- [Task details]: Restate the opening lines of the material below word for word, stopping after the line that contains "SC.camera = cam".

_ _ _ _

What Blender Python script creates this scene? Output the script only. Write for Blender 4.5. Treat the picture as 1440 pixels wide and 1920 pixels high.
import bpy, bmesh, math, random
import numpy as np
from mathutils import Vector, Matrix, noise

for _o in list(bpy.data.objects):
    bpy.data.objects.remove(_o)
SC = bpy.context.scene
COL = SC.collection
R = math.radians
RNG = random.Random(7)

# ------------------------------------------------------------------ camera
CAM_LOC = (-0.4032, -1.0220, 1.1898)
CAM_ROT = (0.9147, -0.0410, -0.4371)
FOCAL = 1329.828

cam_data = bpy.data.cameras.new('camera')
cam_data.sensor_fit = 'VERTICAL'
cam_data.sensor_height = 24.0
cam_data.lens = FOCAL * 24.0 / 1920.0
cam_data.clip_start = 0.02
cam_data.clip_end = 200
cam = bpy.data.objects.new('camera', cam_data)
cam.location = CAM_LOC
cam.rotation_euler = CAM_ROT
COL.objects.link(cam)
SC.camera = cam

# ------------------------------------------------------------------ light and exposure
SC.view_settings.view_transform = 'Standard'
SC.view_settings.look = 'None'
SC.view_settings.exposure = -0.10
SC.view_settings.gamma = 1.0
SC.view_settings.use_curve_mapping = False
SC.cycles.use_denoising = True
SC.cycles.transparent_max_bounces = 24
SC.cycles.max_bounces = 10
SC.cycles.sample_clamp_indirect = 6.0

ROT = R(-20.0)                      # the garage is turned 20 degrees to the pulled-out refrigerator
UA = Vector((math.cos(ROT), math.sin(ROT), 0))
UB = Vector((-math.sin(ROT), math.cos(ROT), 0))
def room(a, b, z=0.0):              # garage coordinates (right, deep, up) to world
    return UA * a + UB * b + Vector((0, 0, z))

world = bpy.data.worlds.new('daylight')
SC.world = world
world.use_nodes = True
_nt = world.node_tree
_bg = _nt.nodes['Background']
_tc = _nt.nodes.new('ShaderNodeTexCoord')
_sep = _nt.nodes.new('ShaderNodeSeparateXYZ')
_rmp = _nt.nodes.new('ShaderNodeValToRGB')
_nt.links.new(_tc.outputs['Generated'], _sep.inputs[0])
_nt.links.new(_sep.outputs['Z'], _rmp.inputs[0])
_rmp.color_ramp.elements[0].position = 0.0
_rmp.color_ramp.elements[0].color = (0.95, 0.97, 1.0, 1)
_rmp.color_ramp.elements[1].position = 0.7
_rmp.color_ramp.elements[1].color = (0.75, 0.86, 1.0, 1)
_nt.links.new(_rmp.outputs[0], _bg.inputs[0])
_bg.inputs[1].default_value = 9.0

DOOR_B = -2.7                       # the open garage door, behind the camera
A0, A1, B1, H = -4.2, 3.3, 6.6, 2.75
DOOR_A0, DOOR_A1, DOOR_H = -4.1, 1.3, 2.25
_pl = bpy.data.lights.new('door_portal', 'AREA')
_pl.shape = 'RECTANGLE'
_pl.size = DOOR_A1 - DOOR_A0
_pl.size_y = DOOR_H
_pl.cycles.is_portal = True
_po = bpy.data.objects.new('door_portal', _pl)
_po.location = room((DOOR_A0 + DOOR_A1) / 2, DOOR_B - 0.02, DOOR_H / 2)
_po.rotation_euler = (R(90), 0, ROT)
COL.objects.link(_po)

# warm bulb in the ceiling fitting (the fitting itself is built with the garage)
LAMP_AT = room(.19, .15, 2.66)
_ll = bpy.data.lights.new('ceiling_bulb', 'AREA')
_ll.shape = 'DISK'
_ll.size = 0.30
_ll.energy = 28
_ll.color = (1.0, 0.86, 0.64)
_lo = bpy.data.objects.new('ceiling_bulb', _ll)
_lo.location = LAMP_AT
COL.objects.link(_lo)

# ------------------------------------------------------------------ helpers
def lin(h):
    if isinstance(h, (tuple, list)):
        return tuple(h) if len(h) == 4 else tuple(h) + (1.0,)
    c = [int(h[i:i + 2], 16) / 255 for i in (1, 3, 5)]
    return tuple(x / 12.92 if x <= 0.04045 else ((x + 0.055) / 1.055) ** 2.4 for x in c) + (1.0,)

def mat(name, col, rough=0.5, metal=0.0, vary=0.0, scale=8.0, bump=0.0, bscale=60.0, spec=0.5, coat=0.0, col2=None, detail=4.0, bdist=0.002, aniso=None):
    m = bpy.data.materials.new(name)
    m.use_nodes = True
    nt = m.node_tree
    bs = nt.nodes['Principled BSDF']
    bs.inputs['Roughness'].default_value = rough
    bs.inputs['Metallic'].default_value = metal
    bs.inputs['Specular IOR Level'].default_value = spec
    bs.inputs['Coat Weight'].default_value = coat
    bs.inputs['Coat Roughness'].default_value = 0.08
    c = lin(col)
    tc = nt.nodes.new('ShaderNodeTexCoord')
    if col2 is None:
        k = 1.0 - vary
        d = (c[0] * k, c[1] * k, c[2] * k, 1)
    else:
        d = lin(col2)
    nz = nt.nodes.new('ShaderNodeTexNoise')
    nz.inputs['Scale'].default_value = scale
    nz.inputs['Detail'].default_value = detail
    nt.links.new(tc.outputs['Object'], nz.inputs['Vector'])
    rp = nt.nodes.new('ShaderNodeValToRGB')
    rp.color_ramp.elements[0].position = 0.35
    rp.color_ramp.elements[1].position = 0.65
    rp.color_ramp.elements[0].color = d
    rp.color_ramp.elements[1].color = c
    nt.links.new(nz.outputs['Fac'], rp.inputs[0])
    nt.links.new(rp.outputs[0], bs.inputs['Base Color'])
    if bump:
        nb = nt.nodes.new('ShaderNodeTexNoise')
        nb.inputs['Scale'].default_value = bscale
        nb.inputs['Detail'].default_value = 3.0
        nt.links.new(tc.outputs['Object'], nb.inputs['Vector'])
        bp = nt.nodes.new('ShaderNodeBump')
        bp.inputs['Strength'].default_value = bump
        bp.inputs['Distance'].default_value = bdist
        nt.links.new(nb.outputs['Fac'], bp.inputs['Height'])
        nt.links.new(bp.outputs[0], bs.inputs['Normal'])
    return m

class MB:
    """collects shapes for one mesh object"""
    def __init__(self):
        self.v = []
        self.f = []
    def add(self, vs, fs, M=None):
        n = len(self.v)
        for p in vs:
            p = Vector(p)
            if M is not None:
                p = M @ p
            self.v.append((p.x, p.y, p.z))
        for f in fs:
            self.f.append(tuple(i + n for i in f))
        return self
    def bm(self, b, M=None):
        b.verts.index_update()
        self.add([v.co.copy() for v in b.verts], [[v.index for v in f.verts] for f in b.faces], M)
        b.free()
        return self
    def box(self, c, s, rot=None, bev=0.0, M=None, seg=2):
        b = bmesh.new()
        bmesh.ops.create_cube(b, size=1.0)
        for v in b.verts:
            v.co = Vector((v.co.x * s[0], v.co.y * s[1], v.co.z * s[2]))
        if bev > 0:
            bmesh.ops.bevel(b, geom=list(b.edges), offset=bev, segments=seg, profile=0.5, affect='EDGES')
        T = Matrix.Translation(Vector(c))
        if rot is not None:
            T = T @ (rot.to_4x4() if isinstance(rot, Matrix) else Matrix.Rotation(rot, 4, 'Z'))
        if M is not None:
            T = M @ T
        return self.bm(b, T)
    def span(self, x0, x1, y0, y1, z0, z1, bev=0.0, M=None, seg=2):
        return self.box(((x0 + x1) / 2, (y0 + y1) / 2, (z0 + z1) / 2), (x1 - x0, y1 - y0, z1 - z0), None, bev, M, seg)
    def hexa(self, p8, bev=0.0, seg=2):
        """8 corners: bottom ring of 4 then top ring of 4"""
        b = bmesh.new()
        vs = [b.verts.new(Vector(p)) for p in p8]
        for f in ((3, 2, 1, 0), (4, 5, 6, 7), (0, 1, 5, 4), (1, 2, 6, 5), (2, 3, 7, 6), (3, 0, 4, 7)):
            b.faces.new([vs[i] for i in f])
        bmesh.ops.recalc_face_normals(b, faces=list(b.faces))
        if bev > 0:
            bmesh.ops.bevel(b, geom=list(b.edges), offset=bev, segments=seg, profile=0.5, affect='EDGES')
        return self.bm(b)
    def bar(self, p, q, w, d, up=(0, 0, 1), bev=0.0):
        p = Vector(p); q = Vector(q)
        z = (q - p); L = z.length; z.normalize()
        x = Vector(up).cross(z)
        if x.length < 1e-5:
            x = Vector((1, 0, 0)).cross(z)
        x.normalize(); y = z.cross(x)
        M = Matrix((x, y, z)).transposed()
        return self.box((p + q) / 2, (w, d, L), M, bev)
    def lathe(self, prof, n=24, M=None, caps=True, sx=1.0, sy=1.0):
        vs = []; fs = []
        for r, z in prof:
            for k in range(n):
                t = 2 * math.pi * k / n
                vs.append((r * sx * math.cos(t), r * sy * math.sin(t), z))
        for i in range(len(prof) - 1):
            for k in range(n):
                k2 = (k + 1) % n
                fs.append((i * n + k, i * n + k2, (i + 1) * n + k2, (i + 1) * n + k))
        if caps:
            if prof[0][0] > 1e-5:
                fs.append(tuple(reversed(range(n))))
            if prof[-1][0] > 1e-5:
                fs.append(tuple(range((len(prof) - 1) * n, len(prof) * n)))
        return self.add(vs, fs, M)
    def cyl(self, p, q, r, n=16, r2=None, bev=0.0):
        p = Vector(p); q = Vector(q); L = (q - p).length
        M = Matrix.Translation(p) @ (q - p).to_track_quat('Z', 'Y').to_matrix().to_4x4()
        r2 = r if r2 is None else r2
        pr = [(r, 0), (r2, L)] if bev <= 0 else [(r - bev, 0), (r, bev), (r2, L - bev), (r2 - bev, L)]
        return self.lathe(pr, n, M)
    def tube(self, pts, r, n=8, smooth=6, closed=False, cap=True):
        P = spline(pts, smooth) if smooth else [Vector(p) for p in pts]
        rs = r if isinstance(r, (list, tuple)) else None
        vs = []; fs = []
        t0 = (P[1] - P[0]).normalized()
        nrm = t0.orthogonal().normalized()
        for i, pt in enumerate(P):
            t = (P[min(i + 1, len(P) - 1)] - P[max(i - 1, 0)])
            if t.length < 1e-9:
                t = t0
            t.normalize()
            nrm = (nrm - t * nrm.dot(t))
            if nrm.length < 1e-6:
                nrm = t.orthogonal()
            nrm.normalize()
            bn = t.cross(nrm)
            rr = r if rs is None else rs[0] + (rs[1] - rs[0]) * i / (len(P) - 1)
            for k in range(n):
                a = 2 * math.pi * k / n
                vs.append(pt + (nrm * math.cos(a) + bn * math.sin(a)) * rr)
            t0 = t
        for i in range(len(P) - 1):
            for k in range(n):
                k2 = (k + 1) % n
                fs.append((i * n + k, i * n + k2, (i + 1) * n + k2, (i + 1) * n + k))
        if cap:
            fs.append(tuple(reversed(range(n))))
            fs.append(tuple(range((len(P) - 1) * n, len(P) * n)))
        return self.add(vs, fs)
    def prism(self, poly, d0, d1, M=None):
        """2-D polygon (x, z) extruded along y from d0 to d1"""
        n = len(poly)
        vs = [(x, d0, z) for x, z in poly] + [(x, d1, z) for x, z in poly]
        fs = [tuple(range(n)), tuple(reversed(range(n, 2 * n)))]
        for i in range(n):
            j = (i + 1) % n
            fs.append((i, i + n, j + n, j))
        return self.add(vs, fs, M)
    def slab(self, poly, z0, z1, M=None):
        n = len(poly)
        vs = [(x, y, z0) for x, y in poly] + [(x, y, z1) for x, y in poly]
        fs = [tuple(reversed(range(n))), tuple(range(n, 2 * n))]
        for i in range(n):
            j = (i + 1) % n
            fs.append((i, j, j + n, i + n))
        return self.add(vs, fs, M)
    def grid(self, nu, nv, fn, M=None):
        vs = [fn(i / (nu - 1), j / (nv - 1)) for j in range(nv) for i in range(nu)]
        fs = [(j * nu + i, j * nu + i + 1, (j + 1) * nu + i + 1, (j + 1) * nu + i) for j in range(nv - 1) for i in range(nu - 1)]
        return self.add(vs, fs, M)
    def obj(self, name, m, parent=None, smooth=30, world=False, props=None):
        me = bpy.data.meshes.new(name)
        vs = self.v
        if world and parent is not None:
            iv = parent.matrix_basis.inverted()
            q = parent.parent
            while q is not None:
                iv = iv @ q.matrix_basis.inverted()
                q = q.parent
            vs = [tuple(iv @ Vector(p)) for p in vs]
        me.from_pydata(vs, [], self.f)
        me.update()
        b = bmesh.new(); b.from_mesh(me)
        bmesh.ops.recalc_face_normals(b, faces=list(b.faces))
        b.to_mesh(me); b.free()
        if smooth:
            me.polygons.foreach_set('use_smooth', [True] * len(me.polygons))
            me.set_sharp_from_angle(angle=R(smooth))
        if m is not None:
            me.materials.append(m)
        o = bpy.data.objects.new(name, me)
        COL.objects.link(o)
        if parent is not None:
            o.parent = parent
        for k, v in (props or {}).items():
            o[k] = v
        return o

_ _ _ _

- [Solution to this exercise]:
What Blender Python script creates this scene? Output the script only. Write for Blender 4.5. Treat the picture as 1440 pixels wide and 1920 pixels high.
import bpy, bmesh, math, random
import numpy as np
from mathutils import Vector, Matrix, noise

for _o in list(bpy.data.objects):
    bpy.data.objects.remove(_o)
SC = bpy.context.scene
COL = SC.collection
R = math.radians
RNG = random.Random(7)

# ------------------------------------------------------------------ camera
CAM_LOC = (-0.4032, -1.0220, 1.1898)
CAM_ROT = (0.9147, -0.0410, -0.4371)
FOCAL = 1329.828

cam_data = bpy.data.cameras.new('camera')
cam_data.sensor_fit = 'VERTICAL'
cam_data.sensor_height = 24.0
cam_data.lens = FOCAL * 24.0 / 1920.0
cam_data.clip_start = 0.02
cam_data.clip_end = 200
cam = bpy.data.objects.new('camera', cam_data)
cam.location = CAM_LOC
cam.rotation_euler = CAM_ROT
COL.objects.link(cam)
SC.camera = cam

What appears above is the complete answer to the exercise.